La suspension du feu et le cheminement des impériaux du côté des murailles menacées par la sape et la mine avertirent les Marseillais du nouveau danger auquel ils étaient exposés. On prit aussitôt les mesures les plus propres à y faire face. Deux édifices, l’un antique et vénéré, l’église de Saint-Cannat, l’autre vaste et agréable, la résidence de l’évêque, touchaient à la partie des murailles vers laquelle marchaient souterrainement les impériaux[1]. Ils furent abattus sans hésitation, comme l’avaient été les faubourgs et les maisons des champs des Marseillais, de peur que l’ennemi n’y parvînt et ne s’y logeât. Après avoir ainsi déblayé les remparts de ce qui pouvait mettre obstacle à la défense, Renzo da Ceri pratiqua au dedans comme au dehors des tranchées longitudinales très profondes qui devaient arrêter les travaux des assiégeans. En même temps il ouvrit dans cette direction des contre-mines.

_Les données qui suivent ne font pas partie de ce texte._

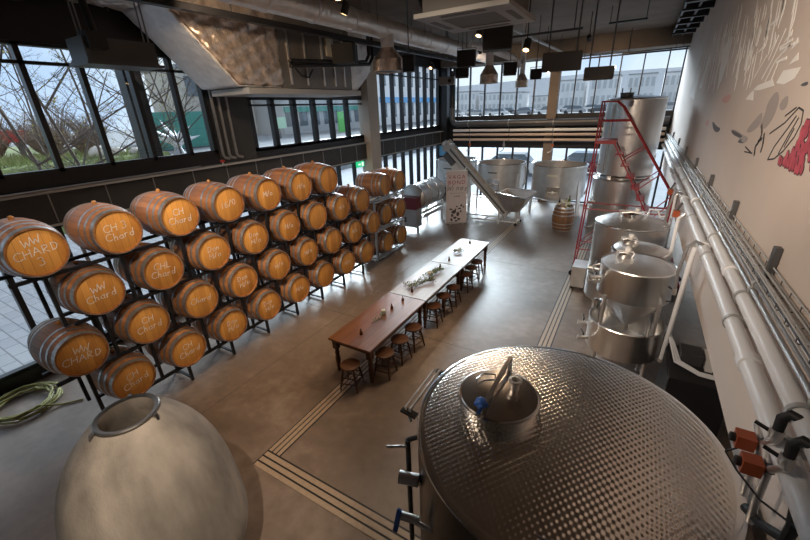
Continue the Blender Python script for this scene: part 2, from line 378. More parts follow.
# ------------------------------------------------------------------ chalk lettering (stroke glyphs on a 0..1 x 0..1.2 grid)
def arc(cx, cy, rx, ry, a, b, n=8): return [(cx+rx*math.cos(math.radians(a+(b-a)*i/n)), cy+ry*math.sin(math.radians(a+(b-a)*i/n))) for i in range(n+1)]
G = {
 'W': [[(0, 1.1), (.22, 0), (.48, .75), (.74, 0), (1, 1.15)]],
 'C': [arc(.55, .55, .5, .55, 50, 310)], 'H': [[(.08, 1.1), (.05, 0)], [(.8, 1.1), (.78, 0)], [(.05, .55), (.8, .6)]],
 'A': [[(0, 0), (.42, 1.1), (.85, 0)], [(.2, .42), (.68, .42)]], 'R': [[(.08, 0), (.08, 1.1), (.6, 1.02), (.65, .72), (.1, .52), (.75, 0)]],
 'D': [[(.08, 0), (.08, 1.1), (.55, .95), (.75, .55), (.5, .1), (.08, 0)]], 'L': [[(.1, 1.1), (.08, 0), (.7, .02)]],
 'M': [[(0, 0), (.12, 1.1), (.45, .3), (.8, 1.1), (.9, 0)]], '/': [[(0, -.1), (.5, 1.15)]],
 'h': [[(.1, 1.15), (.08, 0)], [(.08, .35), (.3, .6), (.5, .45), (.52, 0)]], 'a': [arc(.32, .28, .27, .28, 40, 330), [(.58, .58), (.56, .1), (.68, 0)]],
 'r': [[(.1, .6), (.1, 0)], [(.1, .35), (.3, .6), (.48, .55)]], 'd': [arc(.3, .28, .26, .28, 30, 330), [(.58, 1.2), (.56, 0)]],
 'o': [arc(.32, .3, .28, .3, 0, 360)], 'n': [[(.08, .58), (.08, 0)], [(.08, .35), (.3, .6), (.5, .45), (.5, 0)]],
 '0': [arc(.35, .55, .32, .55, 0, 360)], '1': [[(.3, 1.1), (.28, 0)]], '3': [arc(.3, .82, .32, .28, 140, -70) + arc(.3, .28, .36, .3, 80, -140)],
 '6': [arc(.35, .3, .3, .3, 100, -260, 10), [(.55, 1.1), (.2, .75), (.06, .35)]],
 'i': [[(.15, .6), (.15, 0)]], 'e': [[(.08, .32), (.55, .36)] + arc(.32, .3, .26, .3, 15, 320)], 's': [[(.45, .55), (.15, .5), (.15, .35), (.42, .22), (.38, .04), (.05, .05)]], 'w': [[(0, .6), (.18, 0), (.35, .45), (.52, 0), (.7, .6)]]}
def strokes(lines, size, wdt, slant=.15, rnd=None, lead=1.45, thick=.0012):
    """ribbon strokes in the local (u, v) plane, centred; returns list of quads as ((u,v)x4)"""
    out = []; H = len(lines)*lead*size; rnd = rnd or RND
    for li, s in enumerate(lines):
        adv = [0.45 if c == ' ' else (.80 if c.islower() or c in '1/i' else 1.05) for c in s]
        W = sum(adv)*size; x = -W/2+rnd.uniform(-.1, .1)*size; y0 = H/2 - (li+1)*lead*size + .25*size
        for c, a in zip(s, adv):
            dy = rnd.uniform(-.08, .08)*size
            for st in G.get(c, []):
                pts = [(x+(px+py*slant)*size, y0+dy+py*size) for px, py in st]
                for p, q in zip(pts, pts[1:]):
                    dx, dz = q[0]-p[0], q[1]-p[1]; L = math.hypot(dx, dz) or 1e-6; nx, nz = -dz/L*wdt/2, dx/L*wdt/2
                    ex, ez = dx/L*wdt*.3, dz/L*wdt*.3
                    out.append(((p[0]-ex+nx, p[1]-ez+nz), (p[0]-ex-nx, p[1]-ez-nz), (q[0]+ex-nx, q[1]+ez-nz), (q[0]+ex+nx, q[1]+ez+nz)))
            x += a*size
    return out
def ribbon_mb(quads, f, thick):
    mb = MB(); 
    for q in quads:
        a = [f(u, v, 0) for u, v in q]; b = [f(u, v, thick) for u, v in q]
        mb.add(a+b, [(0, 3, 2, 1), (4, 5, 6, 7), (0, 1, 5, 4), (1, 2, 6, 5), (2, 3, 7, 6), (3, 0, 4, 7)])
    return mb

# ------------------------------------------------------------------ barrels
BR = .37
def bprof(x):
    k = min(1, abs(x)/.46); return .305+(.37-.305)*(1-k*k)
def barrel_meshes():
    d = {}
    pr = [(bprof(-.46+.92*i/20), -.46+.92*i/20) for i in range(21)]
    full = [(.285, -.44)] + [(.285, -.46)] + pr + [(.285, .46), (.285, .43)]
    mb = MB().lathe(full, (0, 0, 0), (1, 0, 0), 32, cap=False); mb.lathe([(0, -.441), (.287, -.441)], (0, 0, 0), (1, 0, 0), 32, cap=False)
    d['staves'] = mb.mesh('staves', M['stave'])
    d['head'] = MB().lathe([(0, .438), (.27, .438), (.287, .43), (.287, .42)], (0, 0, 0), (1, 0, 0), 32, cap=False).mesh('head', M['head'])
    d['hoops'] = []
    for x0, x1 in ((-.462, -.405), (-.33, -.295), (-.20, -.165), (.165, .20), (.295, .33), (.405, .462)):
        p = [(bprof(x)+.0035, x) for x in (x0, (x0+x1)/2, x1)]
        d['hoops'].append(MB().lathe([(bprof(x0), x0)]+p+[(bprof(x1)-.004, x1)], (0, 0, 0), (1, 0, 0), 32, cap=False).mesh('hoop', M['galv']))
    d['bung'] = MB().lathe([(.026, .355), (.030, .395), (.018, .41), (0, .41)], (0, 0, 0), (0, 0, 1), 12).mesh('bung', M['bungwood'])
    return d
M['bungwood'] = pm('bung_wood', (.50, .24, .08), .6)
BM_ = barrel_meshes()
def link(name, me, parent):
    o = bpy.data.objects.new(name, me); C.objects.link(o); o.parent = parent; return o
chalk_cache = {}
def barrel(loc, text, label, group, rz=0, front=1):
    # the empty sits at the underside; the meshes are centred on the axis, so the parts are lifted
    t = thing('wine_barrel', label, 'barrel', (loc[0], loc[1], loc[2]-BR), rz, group)
    parts = [link('staves', BM_['staves'], t), link('head', BM_['head'], t)]
    for h in BM_['hoops']: parts.append(link('hoop', h, t))
    parts.append(link('bung', BM_['bung'], t))
    if text:
        r = random.Random(hash(tuple(map(ord, ''.join(text))))+int(loc[1]*100)); 
        n = max(len(s) for s in text); size = min(.088, .43/(n*.92))
        q = strokes(text, size, .0085, .12, r)
        ang = r.uniform(-.12, .16); ca, sa = math.cos(ang), math.sin(ang)
        f = lambda u, v, h: (.4385+h, (u*ca-v*sa), (u*sa+v*ca)+.01)
        c = ribbon_mb(q, f, .0015).build('chalk_writing', M['chalk'], parts[1], 0)
        c['label'] = 'white chalk handwriting'
    for p in parts: p.location = (0, 0, BR)
    return t
HX = -6.1-.438
ORD = ['leftmost', 'second from the left', 'third from the left', 'fourth from the left', 'fifth from the left', 'sixth from the left', 'seventh from the left', 'eighth from the left', 'ninth from the left']
ROWS = [
 ('top row', 1.42, .892, 2.97, [['WW', 'CHARD', '3'], ['CH 3', 'Chard'], ['CH', 'Chard'], ['16/0'], ['M/o'], ['H/o'], []]),
 ('second row', 1.85, .880, 2.215, [['WW', 'Chard'], ['CHL', 'Chard'], ['Don', 'H/o'], ['Don', 'H/o'], ['H/o'], [], ['H/o'], []]),
 ('third row', 1.41, .880, 1.475, [['WW', 'CHARD'], ['CH', 'Chard'], ['Chard'], ['Don', 'H/o'], ['H/o'], ['M/o'], [], ['H/o'], []]),
 ('bottom row', 1.85, .882, .725, [['CH', 'Chard'], ['CH', 'Chard'], ['Don', 'H/o'], ['Don', 'H/o'], ['H/o'], [], ['H/o'], []])]
for rn, y0, dy, z, texts in ROWS:
    for k, tx in enumerate(texts):
        wr = ('chalked '+' '.join(tx)) if tx else 'with a bare head'
        barrel((HX, y0+dy*k, z), tx, f'oak wine barrel {wr}, {ORD[k]} in the {rn}', 'oak barrels on the black racks')
# black steel racks: two rails per row, posts down to the row below
def rack(rn, y0, dy, n, z, zlow, label):
    ya = y0-.34; yb = y0+dy*(n-1)+.34
    t = thing('barrel_rack', label, 'rack', (HX, (ya+yb)/2, zlow), 0, 'black barrel racks'); oy = (ya+yb)/2
    zr = z-.372
    for x in (-.24, .24):
        MB().bar((x, ya-oy, zr-zlow), (x, yb-oy, zr-zlow), .05, .045).build('rail', M['rack'], t, 0)
    for k in range(n):
        y = y0+dy*k-oy
        for x in (-.24, .24):
            for s in (-1, 1): MB().bar((x, y+s*.10, zr-zlow+.02), (x, y+s*.19, zr-zlow+.062), .05, .02).build('chock', M['rack'], t, 0)
            MB().bar((x, y, 0), (x, y, zr-zlow-.022), .045, .045).build('post', M['rack'], t, 0)
        MB().bar((-.24, y, .05 if zlow == 0 else zr-zlow-.05), (.24, y, .05 if zlow == 0 else zr-zlow-.05), .04, .03).build('cross_bar', M['rack'], t, 0)
for i, (rn, y0, dy, z, texts) in enumerate(ROWS):
    zl = ROWS[i+1][3]-.372+.022 if i < 3 else 0
    lab = ['topmost black steel rack carrying the upper barrels', 'black steel rack under the second row of barrels', 'black steel rack under the third row of barrels', 'lowest black steel rack standing on the concrete floor'][i]
    rack(rn, y0, dy, len(texts), z, zl, lab)
# paler racks with two barrels each, three high, further back
for i, (z, rname) in enumerate(((2.34, 'top'), (1.43, 'middle'), (.52, 'bottom'))):
    ys = (9.52, 10.36); X0 = -6.35-.438
    for k, y in enumerate(ys):
        barrel((X0, y, z), [['O', ''], ['H/o']][k] if False else [], f'pale-headed barrel on the {rname} pale grey rack, {"near" if k == 0 else "far"} one', 'barrels on the pale racks')
    zb = z-.52; t = thing('barrel_rack', f'pale grey two-barrel steel rack, {rname} of the stack of three', 'rack', (X0, 9.94, zb), 0, 'pale two-barrel racks')
    for x in (-.28, .28):
        MB().bar((x, -.86, .10), (x, .86, .10), .05).build('rail', M['rackw'], t, 0)
        fr = MB().bar((x, -.86, .03), (x, .86, .03), .04)
        for y in (-.84, -.42, 0, .42, .84): fr.bar((x, y, .03), (x, y, .10), .045)
        fr.build('truss', M['rackw'], t, 0)
        for y in (-.42, .42):
            for s in (-1, 1): MB().bar((x, y+s*.10, .13), (x, y+s*.22, .185), .05, .02).build('chock', M['rackw'], t, 0)
    for y in (-.84, .84):
        MB().bar((-.28, y, .06), (.28, y, .06), .05).build('cross_bar', M['rackw'], t, 0)
        for x in (-.28, .28):
            if i < 2 or True: MB().bar((x, y, 0 if i == 2 else -.0), (x, y, .91 if i else .11), .05).build('post', M['rackw'], t, 0)

# ------------------------------------------------------------------ tables, stools and what lies on the tables
def table(y0, y1, mat, label):
    xc = -3.69; t = thing('long_table', label, 'table', (xc, (y0+y1)/2, 0), 0, 'tasting tables in a line'); h = (y1-y0)/2-.008
    MB().box(-.45, .45, -h, h, .70, .735).build('tabletop', mat, t, 0)
    ap = MB()
    for s in (-1, 1): ap.box(s*.38-.012, s*.38+.012, -h+.08, h-.08, .60, .70); ap.box(-.38, .38, s*(h-.09)-.012, s*(h-.09)+.012, .60, .70)
    ap.build('apron', M['darkwood'], t, 0)
    lp = [(.028, 0), (.036, .03), (.030, .07), (.042, .10), (.034, .14), (.046, .20), (.048, .28), (.036, .36), (.044, .40), (.044, .42), (.032, .45), (.05, .50)]
    for sx in (-1, 1):
        for sy in (-1, 1):
            MB().lathe(lp, (sx*.37, sy*(h-.10), 0), (0, 0, 1), 14).box(sx*.37-.048, sx*.37+.048, sy*(h-.10)-.048, sy*(h-.10)+.048, .50, .70).build('leg', M['darkwood'], t)
    return t
table(4.10, 6.11, M['table'], 'nearest long table with warm brown wooden top and turned legs')
table(6.12, 8.15, M['tableg'], 'middle long table with glare-greyed top and olive foliage lying on it')
table(8.16, 10.20, M['tablew'], 'farthest long table with glare-paled top, in front of the banner')
def stool(x, y, label, rz):
    t = thing('wooden_stool', label, 'stool', (x, y, 0), rz, 'wooden stools at the tables')
    MB().lathe([(.14, .43), (.165, .435), (.172, .45), (.17, .465), (.155, .47), (0, .462)], n=24).build('seat', M['seatwood'], t)
    for sx in (-1, 1):
        for sy in (-1, 1):
            MB().tube([(sx*.155, sy*.155, 0), (sx*.135, sy*.135, .15), (sx*.12, sy*.12, .26), (sx*.09, sy*.09, .44)], [.014, .019, .022, .016], 10).build('leg', M['darkwood'], t)
    for z, r in ((.14, .138), (.25, .122)):
        for a, b in (((-r, -r), (r, -r)), ((r, -r), (r, r)), ((r, r), (-r, r)), ((-r, r), (-r, -r))):
            MB().tube([(*a, z), (*b, z)], .010, 8).build('rung', M['darkwood'], t)
    return t
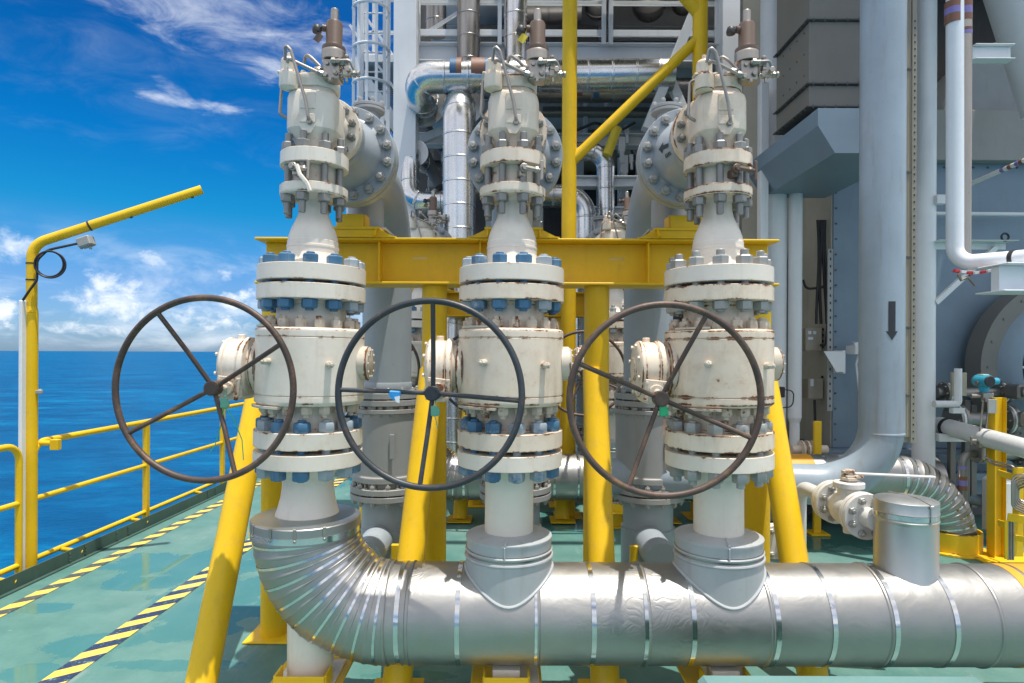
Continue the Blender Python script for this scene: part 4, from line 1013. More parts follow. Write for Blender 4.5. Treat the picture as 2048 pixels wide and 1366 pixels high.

Tout le monde mit la main aux nouvelles tranchées ; les femmes elles-mêmes y travaillèrent avec une ardeur non moins patriotique qu’intéressée : elles se croyaient menacées des derniers outrages par Bourbon, aussi redouté qu’exécré dans Marseille, où on l’accusait de vouloir livrer les personnes à la brutalité comme les maisons au pillage de ses soldats, si la ville était prise de vive force. Les plus riches d’entre elles et les plus délicates, ainsi que les plus pauvres et les mieux endurcies à la fatigue, aidèrent à creuser, à déblayer, à fortifier ces tranchées, qui furent achevées en trois jours, et qui, en leur honneur, reçurent le nom de tranchées des dames[2]. Renzo da Ceri les rempara par de hautes levées de terre formant de larges parapets percés de meurtrières, et derrières lesquels étaient placés et abrités de nombreux et habiles tireurs. Ces moyens de défense s’étendaient du couvent de l’Observance et de la tour de Sainte-Paule à la porte d’Aix. Tout en se livrant à ces travaux, les assiégés, par de vives et fréquentes sorties, troublaient les impériaux dans

  1. « Quoy Voyant le capitaine Ransse et que les ennemys se préparoient merveilleusement pour batre et invader la ville et parce aussi qu’il sçavoit très bien qu’ils travailloient aux mines pour faire avec poudre choir les murailles, fit abastre et razer, à l’endroit desdits bolevards et remparts, la belle église de Saint-Cannat tout proche les murailles, en outre fit mettre à bas et démolir la grand maison de l’évesché qu’estoit une somptueuse maison de plaisance. » — Histoire mémorable, etc., d’après Thierri de l’Étoile. — Journal du Siège, etc., par Valbelle, à la date du 29 août.
  2. Cet emplacement conserve encore le nom de boulevard des Dames.